Hace mucho, mucho tiempo, en un reino muy muy lejano, se supo de un intendente de izquierda (eran épocas en que no existían los delegados) que fue visto dilapidando el dinero público en sus amoríos con una joven de la ciudad capital. Viajes a lugares ignotos, cenas fastuosas, vestidos de oro y piedras preciosas completaban sus erogaciones con plata ajena. Con la plata de todos.
Esto lo supieron en su partido. Raudamente se constituyó una Comisión de Ética con los mejores nombres disponibles. El día final de las audiencias el principal acusador, el primus inter pares de la moral institucional, de pie frente a sus correligionarios (o camaradas, o compañeros, o hermanos de lucha), muy fruncido el ceño él, enumera la larga lista de tropelías cometidas por el mandatario del partido. "Estos hechos son graves. Gravísimos, la verdad. Mancillan la honra de nuestros padres y madres fundadoras, siglos de camino recto a la basura por los errores de uno" dijo, derrochando vergüenza ante la muchedumbre.
"Pero eso no es todo" espetó. "Que esto podría resolverse -creía él- devolviendo los dineros. Lo que es peor e imperdonable, lo que no podemos dejar pasar si pretendemos mantenernos como bastión moral en esta noche oscura, es lo que aún no se ha dicho. De una bajeza digna de los peores infiernos de Dante…. ¡la joven es de derecha!".
La ides de esta ficticia crónica, cuyos actores y tendencias políticas, situaciones sociales y sectores empresariales hoy podrían intercambiarse como se intercambian las piezas del lego, es uno de los problemas que tenemos cuando hablamos de corrupción. Cuando en la prensa aparecen indicios de delitos perpetrados contra la probidad pública. No, no somos un país que cobija importantes núcleos de corrupción porque se cometan actos de este tipo. Lo somos porque cuando se conocen, da lo mismo.
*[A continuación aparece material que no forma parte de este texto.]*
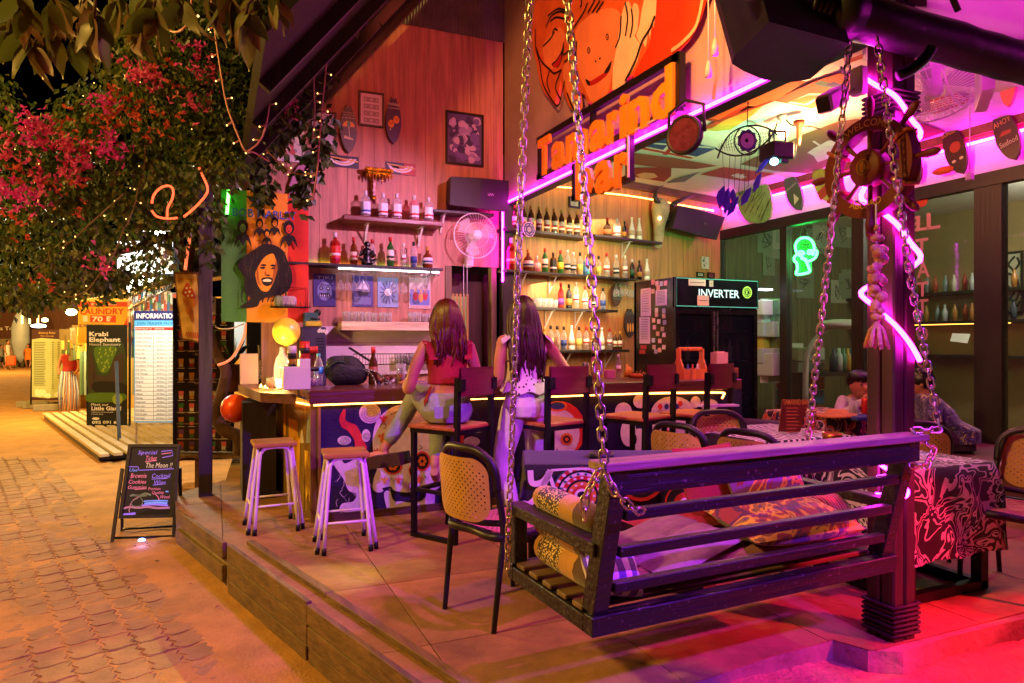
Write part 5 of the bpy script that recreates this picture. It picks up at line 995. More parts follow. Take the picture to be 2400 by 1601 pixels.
em.stroke([(c[0]-.012,c[1]-.022),(c[0]-.012,c[1]+.022)],.009,HF,.001);em.stroke([(c[0]+.016,c[1]-.022),(c[0]-.008,c[1]),(c[0]+.016,c[1]+.022)],.008,HF,.001)
ob('round_emblem',em,emit('emblem_green',(.45,.9,.1),.9),fg)
eb=MB()
for p0,p1 in(((1412,735),(1972,768)),):
 q0,q1=HF.q('r3',*p0),HF.q('r3',*p1);eb.stroke([(xl+.01,zh+.01),(xr-.01,zh+.01),(xr-.01,ztop-.01),(xl+.01,ztop-.01)],.008,HF,.0008,0,True)
ob('header_border',eb,emit('border_teal',(.08,.5,.35),.8),fg)
for(x0,y0,x1,y1),m_ in(((1508,745,1625,795),'#d8d2c8'),((1568,858,1648,930),'#d8d8c0'),((1650,755,1678,800),'#c8b8b0')):
 a,b=HF.q('r3',x0,y0),HF.q('r3',x1,y1);ob('sticker',MB().rect(HF,a[0],b[1],b[0],a[1],.001,.003).stroke([(a[0]+.02,(a[1]+b[1])/2),(b[0]-.02,(a[1]+b[1])/2)],.006,HF,.0035,1),[fm(m_),fm('#2a2a2a')],fg)
xm=FFr.q('r3',1680,1100)[0]
m_fg=glass('fridge_glass',(.55,.6,.62),.3,.08,(.02,.03,.05))
for x0,x1 in((xl,xm),(xm,xr)):
 mb=MB()
 for q in((x0+.003,.5,x0+.05,zh-.01),(x1-.05,.5,x1-.003,zh-.01),(x0+.05,zh-.07,x1-.05,zh-.01),(x0+.05,.5,x1-.05,.58)):mb.rect(FFr,*q,-.02,.02)
 ob('door_frame',mb,m_fr,fg);ob('door_glass',MB().rect(FFr,x0+.05,.58,x1-.05,zh-.07,-.004,.004),m_fg,fg);ob('handle',MB().rect(FFr,(xm-.03 if x1==xm else xm+.012),.7,(xm-.012 if x1==xm else xm+.03),zh-.04,.02,.04),m_steel,fg)
for z in(.8,1.15,1.5,1.82):ob('fridge_shelf',MB().box(((xl+xr)/2,FY+.38,z),(xr-xl-.1,.6,.012)),m_steel,fg)
cn=0
for x,y,c_ in((1440,1185,'#b04a70'),(1500,1190,'#c8b0b0'),(1552,1110,'#b02a2a'),(1578,1110,'#b02a2a'),(1735,1120,'#c83a3a'),(1768,1120,'#c83a3a'),(1800,1120,'#c83a3a'),(1790,1315,'#a8a0b0'),(1740,1310,'#8c8490'),(1840,1310,'#7a2a3a')):
 p=ony('r3',x,y,FY+.2);zz=min([.806,1.156,1.506,1.826],key=lambda s_:abs(s_-p.z+.04));cn+=1
 T=ob('bottle',MB().lathe([(0,0),(.03,0),(.032,.01),(.032,.14),(.013,.19),(.012,.24),(0,.241)],(p.x,FY+.2,zz),10),fm(c_,.3));props(T,f'{ORD[cn - 1]} dim bottle standing inside the drinks fridge behind the glass','bottle','bottles in the fridge')
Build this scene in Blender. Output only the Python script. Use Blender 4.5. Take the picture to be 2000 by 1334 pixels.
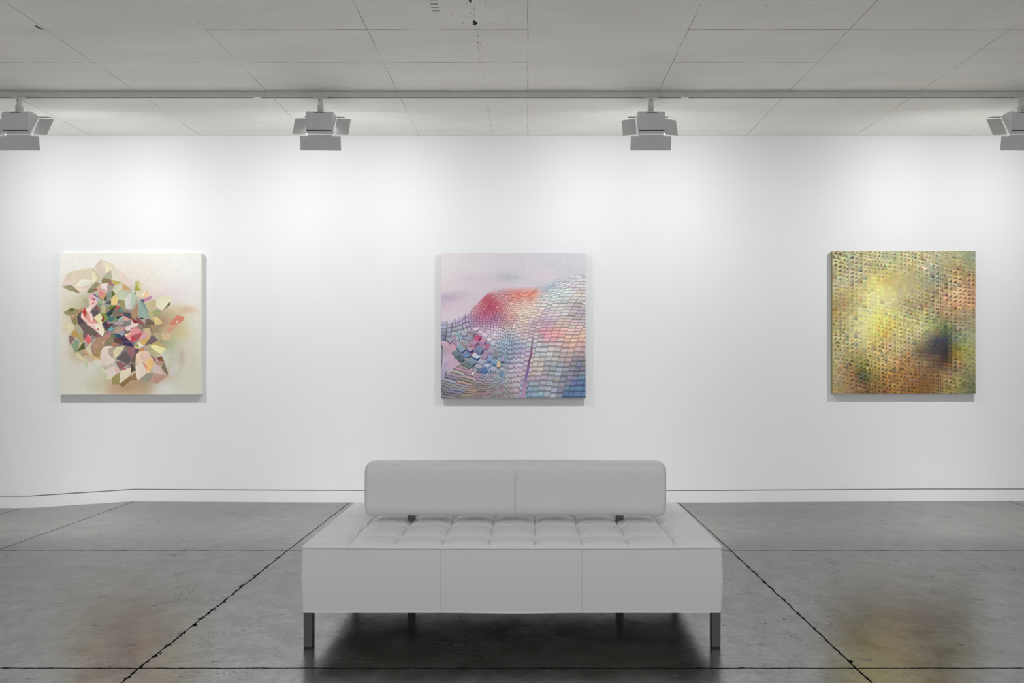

El "no es tan grave", empate mediante, se ha transformado en el sofisma usado por excelencia no sólo para normalizar lo que en una sociedad con verdadero sentido de lo público (y su resguardo) debiera ser, si no sagrado, por lo menos fundamental. Y más peligroso aún cuando están involucradas las que, en su discurso y propuestas programáticas, se plantean como organizaciones celadoras del interés colectivo y, además, del Estado.
Hermana de esta práctica es la rabia selectiva. Aquella indignación o incredulidad que depende de la cercanía que se tenga con las y los involucrados. En el último caso conocido, el del diputado Miguel Angel Calisto, donde dos instituciones públicas como el Consejo de Defensa del Estado y el Ministerio Público han llegado a la concepción de que ha cometido delitos, ha habido molestia. Pero también respaldo de quienes han sido beneficiados por sus ayudas más allá de sus responsabilidades como congresista. Es el clientelismo que rinde sus frutos, reclutando huestes no sólo para las elecciones, también para sus períodos intermedios. Es el "me da lo mismo lo malo que haga con otros, total a mí me ha beneficiado".
De eso saben muy bien otros sectores partidarios, e incluso industriales. Entre éstos, el del del salmón y la minería, en el escaparate de Aysén en el último tiempo, que aprovechando la ausencia de políticas públicas redistributivas avanzan en las simpatías de moros y cristianos reemplazando al Estado.
Es lo que ocurre cuando se demuestra con hechos que contaminan áreas protegidas en el caso de las primeras, o las personas se enferman por metales pesados en el de las segundas. La respuesta siempre es: dan empleo. El Tren de Aragua también, es posible responder. Pero eso no elimina la ilegalidad (y en algunos casos inmoralidad) de sus prácticas.
Bien lo han dicho los que saben: actos reñidos con el interés público siempre habrá al interior de la sociedad y las instituciones. Lo importante es la respuesta que se da ante su conocimiento, que es la base para ir transformando el sistema legal, empresarial y político en uno donde evitar la corrupción sea uno de los ejes del sistema social.